Data records
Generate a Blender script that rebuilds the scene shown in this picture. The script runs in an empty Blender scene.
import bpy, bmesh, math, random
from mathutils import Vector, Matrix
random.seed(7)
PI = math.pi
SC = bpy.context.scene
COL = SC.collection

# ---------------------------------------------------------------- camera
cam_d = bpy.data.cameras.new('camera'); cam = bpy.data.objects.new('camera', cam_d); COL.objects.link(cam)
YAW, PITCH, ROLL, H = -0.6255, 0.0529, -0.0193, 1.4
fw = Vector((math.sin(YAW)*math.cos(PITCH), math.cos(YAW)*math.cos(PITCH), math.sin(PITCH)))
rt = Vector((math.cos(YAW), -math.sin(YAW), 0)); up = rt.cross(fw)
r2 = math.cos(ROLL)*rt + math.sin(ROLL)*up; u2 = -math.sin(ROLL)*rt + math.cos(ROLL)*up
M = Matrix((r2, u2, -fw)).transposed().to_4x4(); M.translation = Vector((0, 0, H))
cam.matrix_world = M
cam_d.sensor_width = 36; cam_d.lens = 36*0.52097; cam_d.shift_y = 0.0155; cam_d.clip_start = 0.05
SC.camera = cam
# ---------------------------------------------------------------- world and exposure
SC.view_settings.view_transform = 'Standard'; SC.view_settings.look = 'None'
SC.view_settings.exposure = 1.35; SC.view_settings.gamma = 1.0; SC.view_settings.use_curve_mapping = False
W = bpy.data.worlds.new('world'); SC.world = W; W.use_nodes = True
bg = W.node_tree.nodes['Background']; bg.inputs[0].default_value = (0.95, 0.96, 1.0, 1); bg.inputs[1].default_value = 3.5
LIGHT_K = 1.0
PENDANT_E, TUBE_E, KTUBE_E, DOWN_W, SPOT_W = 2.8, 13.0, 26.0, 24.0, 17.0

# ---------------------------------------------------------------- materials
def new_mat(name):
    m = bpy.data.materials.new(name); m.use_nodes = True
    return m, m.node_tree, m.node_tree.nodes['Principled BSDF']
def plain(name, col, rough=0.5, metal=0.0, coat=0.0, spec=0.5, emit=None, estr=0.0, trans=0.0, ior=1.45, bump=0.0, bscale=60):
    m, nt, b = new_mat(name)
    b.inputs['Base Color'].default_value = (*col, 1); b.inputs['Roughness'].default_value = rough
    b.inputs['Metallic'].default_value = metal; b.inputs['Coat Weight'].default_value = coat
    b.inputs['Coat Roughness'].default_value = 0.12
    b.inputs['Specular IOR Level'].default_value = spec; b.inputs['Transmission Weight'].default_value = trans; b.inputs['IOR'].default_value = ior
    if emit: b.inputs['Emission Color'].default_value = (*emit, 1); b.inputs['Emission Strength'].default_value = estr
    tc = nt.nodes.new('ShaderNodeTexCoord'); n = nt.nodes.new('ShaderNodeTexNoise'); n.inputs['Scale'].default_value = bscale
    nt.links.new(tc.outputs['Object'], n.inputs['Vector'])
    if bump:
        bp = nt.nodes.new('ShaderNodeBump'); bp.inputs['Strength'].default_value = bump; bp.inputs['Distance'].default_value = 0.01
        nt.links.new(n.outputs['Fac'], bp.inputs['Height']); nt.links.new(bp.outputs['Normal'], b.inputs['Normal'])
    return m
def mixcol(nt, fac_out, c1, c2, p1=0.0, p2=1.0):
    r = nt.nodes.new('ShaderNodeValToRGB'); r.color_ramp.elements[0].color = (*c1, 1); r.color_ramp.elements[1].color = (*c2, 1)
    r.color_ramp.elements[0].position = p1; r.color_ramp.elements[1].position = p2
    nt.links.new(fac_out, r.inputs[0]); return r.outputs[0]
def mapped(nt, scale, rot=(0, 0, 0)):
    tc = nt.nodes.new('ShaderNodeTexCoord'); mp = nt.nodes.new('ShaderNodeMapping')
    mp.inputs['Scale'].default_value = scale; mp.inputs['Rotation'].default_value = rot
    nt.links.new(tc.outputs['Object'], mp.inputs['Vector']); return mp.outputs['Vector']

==

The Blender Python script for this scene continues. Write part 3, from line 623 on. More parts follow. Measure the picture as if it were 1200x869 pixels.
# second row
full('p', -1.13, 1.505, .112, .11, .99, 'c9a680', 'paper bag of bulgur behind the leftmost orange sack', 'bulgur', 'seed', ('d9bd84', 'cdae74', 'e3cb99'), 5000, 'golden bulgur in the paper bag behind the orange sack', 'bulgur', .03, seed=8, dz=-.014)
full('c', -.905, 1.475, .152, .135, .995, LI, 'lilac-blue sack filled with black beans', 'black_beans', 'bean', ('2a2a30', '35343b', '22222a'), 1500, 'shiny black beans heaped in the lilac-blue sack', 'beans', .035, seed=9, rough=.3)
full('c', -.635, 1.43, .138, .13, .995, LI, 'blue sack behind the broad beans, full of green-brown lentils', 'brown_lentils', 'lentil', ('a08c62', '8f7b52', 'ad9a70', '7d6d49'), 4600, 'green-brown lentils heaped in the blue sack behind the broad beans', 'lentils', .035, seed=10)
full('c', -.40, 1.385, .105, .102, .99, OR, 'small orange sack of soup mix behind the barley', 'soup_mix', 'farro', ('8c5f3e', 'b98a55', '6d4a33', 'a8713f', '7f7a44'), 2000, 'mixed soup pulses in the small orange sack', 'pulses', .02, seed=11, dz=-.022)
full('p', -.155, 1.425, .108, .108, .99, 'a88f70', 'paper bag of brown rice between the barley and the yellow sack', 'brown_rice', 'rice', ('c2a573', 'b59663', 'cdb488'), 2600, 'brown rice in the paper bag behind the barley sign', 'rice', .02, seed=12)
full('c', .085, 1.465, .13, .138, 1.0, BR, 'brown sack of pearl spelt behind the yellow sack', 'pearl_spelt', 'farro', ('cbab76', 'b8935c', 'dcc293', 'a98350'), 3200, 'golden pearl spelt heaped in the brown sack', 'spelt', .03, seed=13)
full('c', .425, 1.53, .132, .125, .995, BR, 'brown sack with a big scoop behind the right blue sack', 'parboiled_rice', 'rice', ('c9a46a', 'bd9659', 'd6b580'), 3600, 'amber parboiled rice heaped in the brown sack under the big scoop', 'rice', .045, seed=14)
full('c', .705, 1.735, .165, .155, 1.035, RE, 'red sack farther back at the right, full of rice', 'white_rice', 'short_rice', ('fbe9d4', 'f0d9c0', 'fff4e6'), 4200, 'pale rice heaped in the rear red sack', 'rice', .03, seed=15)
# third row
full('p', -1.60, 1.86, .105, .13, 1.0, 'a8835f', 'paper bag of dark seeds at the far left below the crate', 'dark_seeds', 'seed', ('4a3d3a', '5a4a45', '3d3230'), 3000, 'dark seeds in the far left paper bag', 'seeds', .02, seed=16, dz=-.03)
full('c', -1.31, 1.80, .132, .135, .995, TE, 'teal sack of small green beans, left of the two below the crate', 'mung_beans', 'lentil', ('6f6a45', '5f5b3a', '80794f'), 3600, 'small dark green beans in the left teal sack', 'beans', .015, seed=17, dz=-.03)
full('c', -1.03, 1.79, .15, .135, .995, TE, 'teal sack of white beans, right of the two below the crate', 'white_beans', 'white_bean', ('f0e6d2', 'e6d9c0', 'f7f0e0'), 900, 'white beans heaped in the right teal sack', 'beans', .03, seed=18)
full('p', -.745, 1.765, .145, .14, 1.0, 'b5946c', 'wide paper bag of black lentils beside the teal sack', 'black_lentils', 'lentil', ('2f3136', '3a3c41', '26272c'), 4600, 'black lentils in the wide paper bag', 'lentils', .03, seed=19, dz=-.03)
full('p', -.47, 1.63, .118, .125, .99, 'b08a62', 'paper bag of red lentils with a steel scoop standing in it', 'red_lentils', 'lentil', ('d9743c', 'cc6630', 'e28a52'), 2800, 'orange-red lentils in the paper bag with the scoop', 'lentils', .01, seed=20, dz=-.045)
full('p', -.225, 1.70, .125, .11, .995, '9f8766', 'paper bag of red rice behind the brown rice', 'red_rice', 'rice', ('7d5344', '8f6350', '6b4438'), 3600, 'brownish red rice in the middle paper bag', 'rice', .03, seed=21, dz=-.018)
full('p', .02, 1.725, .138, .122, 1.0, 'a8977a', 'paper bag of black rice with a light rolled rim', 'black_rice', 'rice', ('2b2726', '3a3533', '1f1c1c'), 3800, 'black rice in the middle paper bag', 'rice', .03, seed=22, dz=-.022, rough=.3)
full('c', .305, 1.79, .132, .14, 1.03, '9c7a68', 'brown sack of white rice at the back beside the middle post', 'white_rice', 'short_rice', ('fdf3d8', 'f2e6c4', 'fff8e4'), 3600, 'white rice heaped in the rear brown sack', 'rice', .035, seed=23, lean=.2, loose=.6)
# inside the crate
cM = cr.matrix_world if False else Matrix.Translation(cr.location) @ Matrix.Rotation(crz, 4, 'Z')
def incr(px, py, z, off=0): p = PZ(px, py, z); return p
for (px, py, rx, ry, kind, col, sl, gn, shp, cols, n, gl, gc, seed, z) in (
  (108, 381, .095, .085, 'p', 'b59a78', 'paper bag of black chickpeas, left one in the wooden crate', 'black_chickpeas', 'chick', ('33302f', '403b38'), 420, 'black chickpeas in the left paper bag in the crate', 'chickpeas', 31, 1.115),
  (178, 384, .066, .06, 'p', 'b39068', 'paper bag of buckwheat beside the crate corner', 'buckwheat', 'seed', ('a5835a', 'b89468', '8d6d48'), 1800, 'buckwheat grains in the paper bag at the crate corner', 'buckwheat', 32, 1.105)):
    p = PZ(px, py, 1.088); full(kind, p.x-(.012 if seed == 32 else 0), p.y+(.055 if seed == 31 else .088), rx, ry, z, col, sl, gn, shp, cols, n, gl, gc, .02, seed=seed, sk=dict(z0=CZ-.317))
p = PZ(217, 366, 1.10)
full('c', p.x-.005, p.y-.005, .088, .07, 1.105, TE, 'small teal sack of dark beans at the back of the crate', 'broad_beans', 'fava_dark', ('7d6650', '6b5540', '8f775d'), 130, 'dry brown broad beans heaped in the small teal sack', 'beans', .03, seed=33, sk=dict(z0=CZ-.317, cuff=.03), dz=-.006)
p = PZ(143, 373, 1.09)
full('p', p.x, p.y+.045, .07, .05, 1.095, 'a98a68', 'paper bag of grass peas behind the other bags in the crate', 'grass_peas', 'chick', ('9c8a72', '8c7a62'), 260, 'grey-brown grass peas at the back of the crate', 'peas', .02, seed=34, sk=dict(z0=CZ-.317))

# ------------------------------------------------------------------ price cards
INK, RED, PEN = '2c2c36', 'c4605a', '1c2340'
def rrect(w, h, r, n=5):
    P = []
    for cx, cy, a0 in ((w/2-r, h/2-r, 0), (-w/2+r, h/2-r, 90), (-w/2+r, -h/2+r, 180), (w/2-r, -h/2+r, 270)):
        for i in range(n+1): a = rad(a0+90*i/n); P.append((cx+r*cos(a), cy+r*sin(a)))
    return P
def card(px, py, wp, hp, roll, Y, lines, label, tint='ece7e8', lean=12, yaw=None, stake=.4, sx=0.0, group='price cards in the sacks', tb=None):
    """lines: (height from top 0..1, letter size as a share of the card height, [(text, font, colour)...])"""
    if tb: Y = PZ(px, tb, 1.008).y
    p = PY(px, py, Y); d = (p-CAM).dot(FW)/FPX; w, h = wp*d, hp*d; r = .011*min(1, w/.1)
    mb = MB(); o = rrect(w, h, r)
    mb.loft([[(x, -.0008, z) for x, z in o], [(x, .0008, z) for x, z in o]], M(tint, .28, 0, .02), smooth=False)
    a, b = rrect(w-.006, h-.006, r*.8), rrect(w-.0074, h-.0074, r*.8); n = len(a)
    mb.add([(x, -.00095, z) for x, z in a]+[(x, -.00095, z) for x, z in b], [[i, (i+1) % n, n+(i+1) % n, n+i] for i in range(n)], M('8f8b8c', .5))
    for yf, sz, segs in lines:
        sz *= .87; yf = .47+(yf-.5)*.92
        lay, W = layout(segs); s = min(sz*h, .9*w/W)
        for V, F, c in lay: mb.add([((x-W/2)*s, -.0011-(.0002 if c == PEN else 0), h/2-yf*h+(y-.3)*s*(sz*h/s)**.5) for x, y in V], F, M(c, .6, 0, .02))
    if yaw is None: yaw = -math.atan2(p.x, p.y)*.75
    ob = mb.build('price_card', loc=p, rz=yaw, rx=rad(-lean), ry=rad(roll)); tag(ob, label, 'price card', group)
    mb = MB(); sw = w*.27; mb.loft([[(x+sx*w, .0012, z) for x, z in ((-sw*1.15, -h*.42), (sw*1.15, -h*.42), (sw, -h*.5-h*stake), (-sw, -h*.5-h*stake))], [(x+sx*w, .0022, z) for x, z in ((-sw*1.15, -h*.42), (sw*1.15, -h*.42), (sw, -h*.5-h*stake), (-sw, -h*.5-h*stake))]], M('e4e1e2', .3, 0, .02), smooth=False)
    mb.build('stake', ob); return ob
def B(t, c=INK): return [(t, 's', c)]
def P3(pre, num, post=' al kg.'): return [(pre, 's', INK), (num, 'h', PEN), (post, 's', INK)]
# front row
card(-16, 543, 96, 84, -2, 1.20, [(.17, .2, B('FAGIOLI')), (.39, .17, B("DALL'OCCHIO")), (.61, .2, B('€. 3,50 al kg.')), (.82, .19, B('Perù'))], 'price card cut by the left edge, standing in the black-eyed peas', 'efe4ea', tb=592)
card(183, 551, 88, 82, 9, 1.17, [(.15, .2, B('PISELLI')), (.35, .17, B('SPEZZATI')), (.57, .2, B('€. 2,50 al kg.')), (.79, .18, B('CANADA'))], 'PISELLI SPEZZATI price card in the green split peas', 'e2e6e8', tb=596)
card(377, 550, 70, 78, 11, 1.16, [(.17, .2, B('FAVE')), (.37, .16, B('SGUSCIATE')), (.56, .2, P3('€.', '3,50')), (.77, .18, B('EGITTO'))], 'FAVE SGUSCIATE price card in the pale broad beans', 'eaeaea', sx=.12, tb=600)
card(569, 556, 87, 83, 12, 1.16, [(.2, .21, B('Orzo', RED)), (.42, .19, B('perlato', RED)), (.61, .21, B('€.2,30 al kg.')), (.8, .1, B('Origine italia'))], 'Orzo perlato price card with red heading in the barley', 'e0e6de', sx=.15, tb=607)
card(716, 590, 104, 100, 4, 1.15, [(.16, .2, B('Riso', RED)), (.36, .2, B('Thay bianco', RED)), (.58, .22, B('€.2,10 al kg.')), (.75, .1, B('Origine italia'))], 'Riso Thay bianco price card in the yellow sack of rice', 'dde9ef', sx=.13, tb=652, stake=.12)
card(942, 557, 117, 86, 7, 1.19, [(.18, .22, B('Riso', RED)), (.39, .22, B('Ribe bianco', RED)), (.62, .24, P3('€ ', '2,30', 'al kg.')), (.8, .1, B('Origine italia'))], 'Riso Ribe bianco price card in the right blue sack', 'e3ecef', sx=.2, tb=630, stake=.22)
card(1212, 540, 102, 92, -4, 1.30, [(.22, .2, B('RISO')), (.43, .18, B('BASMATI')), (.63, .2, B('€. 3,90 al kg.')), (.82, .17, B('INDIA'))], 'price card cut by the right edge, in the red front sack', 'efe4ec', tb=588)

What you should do
Search the entries for "script" and copy out each line that has it.

Output for this exercise
Generate a Blender script that rebuilds the scene shown in this picture. The script runs in an empty Blender scene.
The Blender Python script for this scene continues. Write part 3, from line 623 on. More parts follow. Measure the picture as if it were 1200x869 pixels.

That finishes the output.